E come gli antichi Greci in genere e gli Spartani in particolare, anche Phil unisce alla marcata misoginia un’ottima dose di razzismo e di violenza.
Il racconto è colto, la Campion fa (almeno credo) evidente riferimento alla contemporanea vicenda tedesca dei Wandervogel, alla loro ideologia circa il primato della natura, al rapporto individuale e collettivo (soprattutto fra maschi) con l’ambiente naturale, al ripudio di tutto ciò che è “Bildung”, ancor più “Civilisation”. Come i giovani studenti maschi tedeschi suoi contemporanei, anche Phil rifugge dalle costrizioni culturali e sociali: è colto e intelligente, ma vuol esserlo in modo rozzo e spontaneo. Di famiglia molto facoltosa di allevatori, se lo volesse potrebbe vivere da perfetto borghese come il fratello George, solo che lui non lo vuole affatto: ci sono riviste, che tiene nascoste, che parlano e mostrano corpi nudi maschili, muscolosi, allenati, ginnici, lui se ne sente attratto. Porta i suoi vaqueros, o cowboys, a pranzare e a divertirsi con le donne di un saloon, ma lui non si concede a tali sollazzi, l’eterosessualità non lo stimola affatto, disprezza le donne: fa sua un’idea “maschia” dell’omosessualità, ed è seguendo questa traccia che cerca di fare da anfitrione al giovane Peter, il quale è sì’ omosessuale come lui, ma non ci pensa affatto a essere perciò “maschio”, cioè a vivere in un mondo ripulito dalle femmine: a lui, così intimamente femmineo, le femmine non danno per niente noia, anzi…

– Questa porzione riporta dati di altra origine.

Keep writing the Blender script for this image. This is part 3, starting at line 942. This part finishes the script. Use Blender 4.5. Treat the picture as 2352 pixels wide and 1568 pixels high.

Trovo bellissima la trovata stilistica per cui, quando ad un certo punto Phil si apparta, per raggiungere un lago nascosto in cui bagnarsi, ecco che per raggiungerlo deve scoprire l’ingresso di un pertugio, penetrare in un budello fatto di vecchi rami di alberi caduti, sfociare dall’altra parte, proprio come “Alice in Wonderland”: “Wandervogel”, “Wonderland”… Sono percorsi d’iniziazione. Dall’altra parte, si denuda e in silenzio si cosparge il corpo di melma, cioè ci si mimetizza, poi ci si tuffa nell’acqua immota e fredda di un laghetto, riemerge, e con altri compari si sdraia nudo sull’erba, mentre altri cavalcano a pelo, corpo umano contro corpo equino, in un tutto indistinto, dove il tutto pare convivere in totale armonia.

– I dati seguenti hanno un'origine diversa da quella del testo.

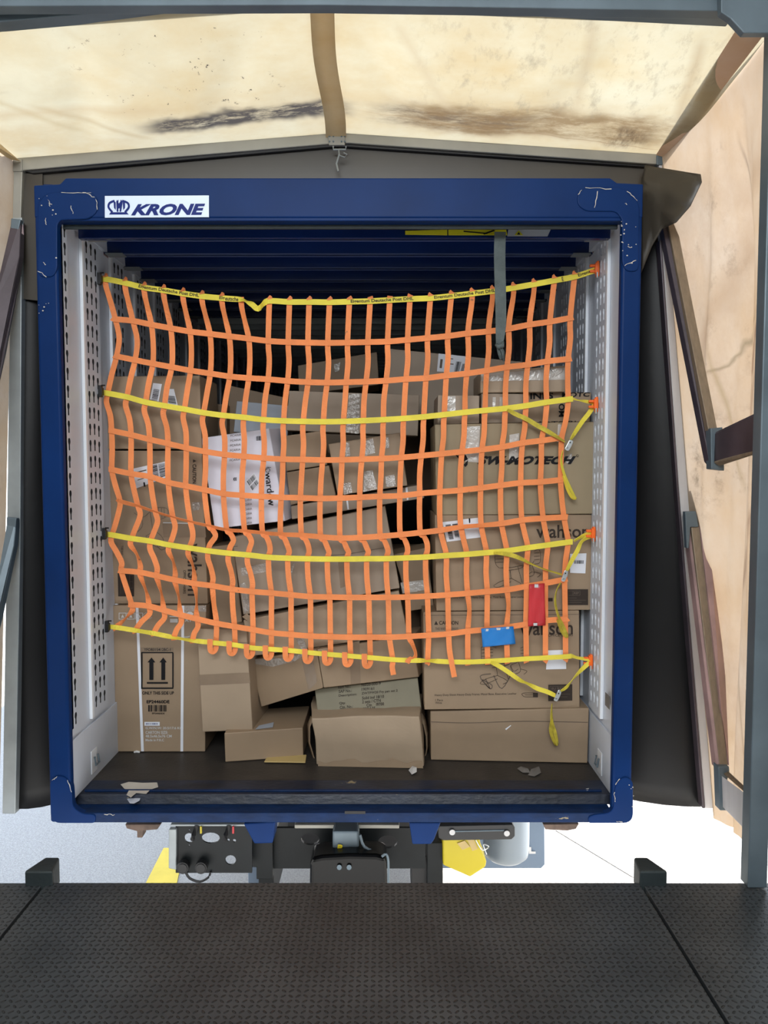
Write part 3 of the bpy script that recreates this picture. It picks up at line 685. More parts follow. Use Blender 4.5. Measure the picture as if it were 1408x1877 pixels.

Jane Campion descrive nel film questo duplice modo di vivere la propria omosessualità, e del conflitto che inevitabilmente ne esce. Parrebbe di capire (ma la mia è solo un’ipotesi) che chi la vive spontaneamente come Peter, senza troppe sovrastrutture, alla fine, contro ogni apparenza, risulta essere il più forte: perciò prevale.

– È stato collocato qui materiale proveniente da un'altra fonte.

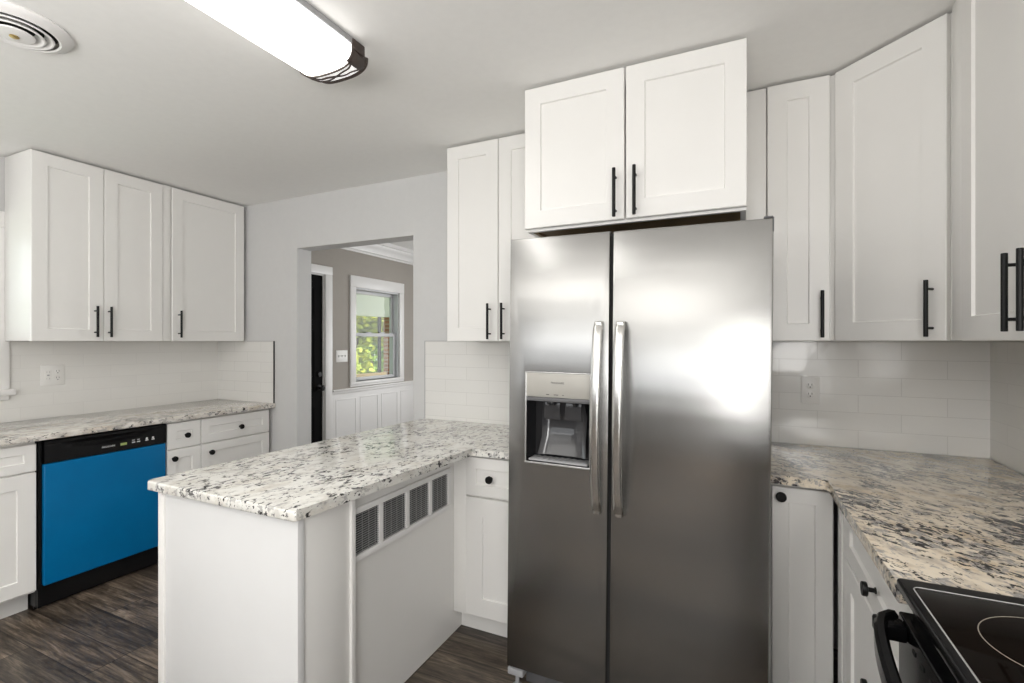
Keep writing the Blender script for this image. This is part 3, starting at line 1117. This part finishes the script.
# tapered glossy back, nozzles, two paddles and tray
q = MB()
ys = []
for zz, hw, w in ((.935, .095, -.030), (1.00, .088, -.055), (1.08, .090, -.062), (1.136, .082, -.050)):
    ring = []
    cx0 = (hx0 + hx1) / 2 + .012
    for i in range(13):
        s = -1 + 2 * i / 12
        ring.append(fr(cx0 + s * hw, zz, w - .004 + .02 * (s ** 4)))
    ys.append(ring)
q.rings(ys, cap0=False, cap1=False, closed=False)
q.build('dispenser_back', M['disp_clear'], dl)
cx0 = (hx0 + hx1) / 2 + .012
for s, nm in ((-.042, 'paddle'), (.042, 'paddle')):
    q = MB()
    q.rings([[fr(cx0 + s - .030, 1.134, -.036), fr(cx0 + s + .030, 1.134, -.036), fr(cx0 + s + .030, 1.134, -.030), fr(cx0 + s - .030, 1.134, -.030)],
             [fr(cx0 + s - .033, 1.082, -.030), fr(cx0 + s + .033, 1.082, -.030), fr(cx0 + s + .033, 1.082, -.024), fr(cx0 + s - .033, 1.082, -.024)],
             [fr(cx0 + s - .033, 1.070, -.034), fr(cx0 + s + .033, 1.070, -.034), fr(cx0 + s + .033, 1.070, -.028), fr(cx0 + s - .033, 1.070, -.028)]])
    q.build('paddle', M['disp_clear'], dl)
MB().lathe(fr(cx0 - .042, 1.145, -.022), (0, 0, -1), [(.018, 0), (.018, .012), (.012, .02), (.0, .021)]).build('nozzle', M['disp_dark'], dl)
MB().lathe(fr(cx0 + .05, 1.145, -.022), (0, 0, -1), [(.010, 0), (.010, .012), (.007, .02), (.0, .021)]).build('nozzle', M['disp_dark'], dl)
q = MB()
q.fbox(fr, hx0 + .012, hx1 - .010, hz0 + .006, hz0 + .014, -.060, .001, .003)
for i in range(9):
    u = hx0 + .03 + i * .024
    q.fbox(fr, u, u + .012, hz0 + .014, hz0 + .016, -.055, -.008)
q.build('drip_tray', M['greyplastic'], dl)
text_mesh('FRIGIDAIRE', .0108, fr, -.608, 1.211, .0037, M['lettering'], dl, 'lettering', .0003, .95)
for u, wd in ((-.652, .012), (-.622, .018), (-.588, .005)):
    MB().fbox(fr, u, u + wd, 1.1655, 1.168, .0033, .0039).build('indicator_mark', M['lettering'], dl)

# bow handles
def bow(door, u, lean):
    z0, z1 = .752, 1.440
    n = 26
    secs = []
    for i in range(n + 1):
        s = i / n
        z = z0 + (z1 - z0) * s
        k = math.sin(math.pi * s)
        bowv = .012 + .050 * k ** .55
        hw = .0165
        t = .012
        cu = u
        e = 1.0 if 0 < i < n else .86
        pts = []
        for (a, b) in ((-1, .25), (-.8, .75), (-.4, 1), (.4, 1), (.8, .75), (1, .25), (1, -.6), (.7, -1), (-.7, -1), (-1, -.6)):
            pts.append(fr(cu + a * hw * e, z, bowv + b * t * .5))
        secs.append(pts)
    mb = MB().rings(secs)
    for z in (z0 + .016, z1 - .016):
        mb.fbox(fr, u - .012, u + .012, z - .014, z + .014, -.001, .026, .003)
    return mb.build('handle', M['steelh'], door)
bow(dl, -.450, 0)
bow(dr, -.372, 0)
# hinge caps, base grille, front roller
q = MB()
q.box(.070, .0965, FY + .004, FY + .12, ft - .002, ft + .004, .002)
q.box(.0955, .0985, FY + .001, FY + .03, ft - .045, ft - .001)
q.build('hinge_cap', M['fridgeside'], c)
q = MB()
q.box(-.75, .03, FY + .055, FY + .084, .02, .088, .004)
for i in range(12):
    q.box(-.70 + i * .06, -.66 + i * .06, FY + .050, FY + .056, .035, .075)
q.build('base_grille', M['fridgeside'], c)
q = MB()
q.box(-.808, -.742, FY + .006, FY + .075, .062, .088, .004)
q.box(-.800, -.790, FY + .012, FY + .030, .086, .097)
q.build('hinge_bracket', M['greyplastic'], c)
for x in (-.775, .065):
    MB().lathe((x, FY + .03, .002), (0, 0, 1), [(.02, 0), (.02, .012), (.008, .014), (.008, .085)]).build('levelling_foot', M['greyplastic'], c)
MB().box(-.75, .05, FY + .1, FY + .13, .003, .036).build('roller_rail', M['greyplastic'], c)
c.rotation_euler = (0, math.radians(.55), 0)
c.location.x -= .019
c.location.z = .001

# ------------------------------------------------------------------ base cabinets right of the refrigerator
RC0, RC1 = .874, .906
c = thing('base_cabinet', 'narrow white base door with a black knob right of the refrigerator', 'cabinet', (.2, 2.28, 0))
MB().box(.092, .287, 1.992, YB - .002, .105, RC0 - .001).build('body', M['cab'], c)
MB().box(.092, .287, 2.05, 2.07, .001, .104).build('toe_kick', M['kick'], c)
fr = FB(1.990)
d = MB().shaker(fr, .103, .289, .115, .858, 0, rail=.052).build('door', M['cab'], c)
knob(fr, .131, .828, .02, d)

c = thing('base_cabinet', 'white base cabinet with black knobs between the corner and the stove', 'cabinet', (.6, 1.57, 0))
MB().box(.322, XR - .002, 1.176, 1.985, .105, RC0 - .001).build('body', M['cab'], c)
MB().box(.390, .42, 1.176, 1.985, .001, .104).build('toe_kick', M['kick'], c)
fr = FRt(.320)
MB().fbox(fr, -1.968, -1.826, .105, RC0 - .004, 0, .019, .001).fbox(fr, -1.925, -1.870, .105, RC0 - .004, .019, .025, .003).build('filler', M['cab'], c)
d = MB().shaker(fr, -1.820, -1.180, .700, .862, 0, rail=.055).build('drawer', M['cab'], c)
knob(fr, -1.452, .766, .02, d)
d = MB().shaker(fr, -1.820, -1.180, .118, .692, 0, rail=.07).build('door', M['cab'], c)
knob(fr, -1.452, .525, .02, d)

o = MB().prism([(.090, 1.937), (.262, 1.937), (.272, 1.926), (.272, 1.153), (XR - T - .001, 1.153), (XR - T - .001, YB - T - .001), (.090, YB - T - .001)],
               RC0, RC1, .005).build('countertop', M['granite_tan'])
tag(o, 'tan granite corner countertop with dark streaks between refrigerator and stove', 'countertop')

# ------------------------------------------------------------------ stove
c = thing('stove', 'black electric stove with a smooth glass cooktop at the right edge', 'stove', (.6, .77, 0))
SY0, SY1 = .392, 1.148
MB().box(.310, XR - .02, SY0 + .002, SY1 - .002, .03, .904, .003).build('body', M['blackgloss'], c)
MB().box(.268, .86, SY0, SY1, .905, .928, .007, 4).build('cooktop_frame', M['blackgloss'], c)
MB().box(.284, .842, SY0 + .030, SY1 - .040, .9275, .9292, .0008).build('glass_top', M['blackglass'], c)
def rrect(x0, x1, y0, y1, r, z, n=6):
    pts = []
    for cx_, cy_, a0 in ((x1 - r, y1 - r, 0), (x0 + r, y1 - r, 90), (x0 + r, y0 + r, 180), (x1 - r, y0 + r, 270)):
        for i in range(n + 1):
            a = math.radians(a0 + 90 * i / n)
            pts.append((cx_ + r * math.cos(a), cy_ + r * math.sin(a), z))
    return pts
MB().tube(rrect(.2830, .843, SY0 + .029, SY1 - .039, .012, .9288), .0014, 6, True).build('trim_ring', M['steeltrim'], c)
for cx_, cy_, r in ((.427, .962, .097), (.427, .58, .085), (.70, .962, .08), (.70, .58, .105)):
    MB().tube([(cx_ + r * math.cos(2 * math.pi * i / 64), cy_ + r * math.sin(2 * math.pi * i / 64), .9289) for i in range(64)], .0009, 5, True).build('burner_ring', M['ring'], c)
# recessed vent gap under the cooktop, oven door, bowed handle
MB().box(.292, .3095, SY0 + .006, SY1 - .006, .868, .9045).build('vent_strip', M['blackgloss'], c)
d = MB().box(.271, .3095, SY0 + .004, SY1 - .004, .215, .866, .004, 3).build('oven_door', M['blackgloss'], c)
MB().box(.2695, .2715, SY0 + .13, SY1 - .13, .34, .66, .0006).build('door_window', M['blackglass'], d)
for i in range(14):
    y = SY1 - .09 - i * .042
    MB().box(.2700, .2712, y - .014, y, .835, .842).build('vent_slot', M['void'], d)
q = MB()
n = 36
secs = []
for i in range(n + 1):
    s_ = i / n
    y = SY1 - .018 - (SY1 - SY0 - .036) * s_
    k = (math.sin(math.pi * s_)) ** .42
    x = .2585 - .052 * k
    sec = []
    for a, b in ((-.011, -.012), (-.011, .012), (-.006, .018), (.004, .018), (.010, .010), (.010, -.010), (.004, -.018), (-.006, -.018)):
        sec.append(Vector((x + a, y, .850 + b * 1.15)))
    secs.append(sec)
q.rings(secs)
for y in (SY1 - .045, SY0 + .045):
    q.box(.225, .2715, y - .020, y + .020, .834, .862, .005)
q.build('handle', M['blackgloss'], d)
MB().box(.276, .309, SY0 + .004, SY1 - .004, .06, .208, .005).build('storage_drawer', M['blackgloss'], c)
q = MB()
q.rings([[(.862, y, .897), (XR - .012, y, .897), (XR - .012, y, 1.07), (.880, y, 1.07)] for y in (SY0 + .002, SY1 - .002)])
bg = q.build('backguard', M['blackgloss'], c)
for y in (.46, .54, .99, 1.07):
    MB().lathe((.870, y, .99), (-1, 0, .1), [(.022, 0), (.022, .006), (.017, .008), (.015, .026), (0, .027)]).build('control_knob', M['dwblack'], bg)
for y in (SY0 + .05, SY1 - .05):
    for x in (.35, .84):
        MB().lathe((x, y, .001), (0, 0, 1), [(.018, 0), (.018, .008), (.01, .010), (.01, .030)]).build('levelling_foot', M['dwblack'], c)

# ------------------------------------------------------------------ ceiling light
c = thing('ceiling_light', 'long glowing ceiling light with a dark bronze tracery end cap', 'light', (-1.36, .76, CEIL))
LX, LW, LY0, LY1 = -1.360, .126, .10, 1.318
def lprof(hw, depth, n=18, zt=None):
    zt = CEIL - .023 if zt is None else zt
    pts = []
    for i in range(n + 1):
        a = math.pi * i / n
        cs, sn = math.cos(a), math.sin(a)
        pts.append((math.copysign(abs(cs) ** .75, cs) * hw, -(sn ** .62) * depth))
    return [(LX + x, zt + z) for x, z in pts]
MB().box(LX - LW - .005, LX + LW + .005, LY0 - .06, LY1 + .02, CEIL - .022, CEIL - .0005, .002).build('housing', M['greyplastic'], c)
pr = lprof(LW, .066)
q = MB().rings([[(x, LY0, z) for x, z in pr], [(x, LY1, z) for x, z in pr]])
q.build('diffuser', M['diffuser'], c)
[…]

Notevole la prova degli attori, soprattutto di Benedict Cumberbatch. Eccellente la fotografia, e non solo sugli esterni, che sono spettacolari, ma anche sugl’interni e sui lenti primi piani. Intelligente la colonna sonora, costruita intorno a brani di musica elettronica algida, rattenuta, che niente concede alla commozione.